By way of Will
scifantasy Frank (over on Google+), I found this post on the blog Shouting Into The Void:
The Problem With The Big Bang Theory... Many of you know that I can't watch The Big Bang Theory; I find it, for the most part, cringe-worthy. Many of my friends who do like the show have said that they don't understand why I feel that way.

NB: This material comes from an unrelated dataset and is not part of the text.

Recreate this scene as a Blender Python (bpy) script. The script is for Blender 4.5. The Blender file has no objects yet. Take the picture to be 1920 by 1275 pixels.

I think this paragraph from the essay makes the point best:
If you watch, really watch[,] an episode of The Big Bang Theory and pay attention to when the audience laughs it soon becomes clear . . . what they’re laughing at. What Chuck Lorre wants us to find funny is not the jokes which the characters are making, it’s the characters themselves. At one point Howard mentions playing Dungeons and Dragons. There is no joke attached to this, it’s not the punchline to any set up, however it is treated as one. Howard says the words “Dungeons and Dragons” and the audience laughs. They’re not laughing at a joke, they’re laughing at the fact that Howard plays D&D. And this kind of thing happens all the time throughout the show. How many times has a joke been made out of Leonard owning action figures or Sheldon collecting comics? When, in season one, Penny invites the guys to her Halloween party and they are excited about making costumes, we’re supposed to laugh at them, to think they are silly for dressing as a Hobbit or Thor when everyone else is trying to look sexy. The reason I feel uncomfortable watching The Big Bang Theory is because it’s laughing at me, at people like me.
That's how I feel, and how I've always felt. The show ridicules its main characters for laughs. And that makes me extremely uncomfortable.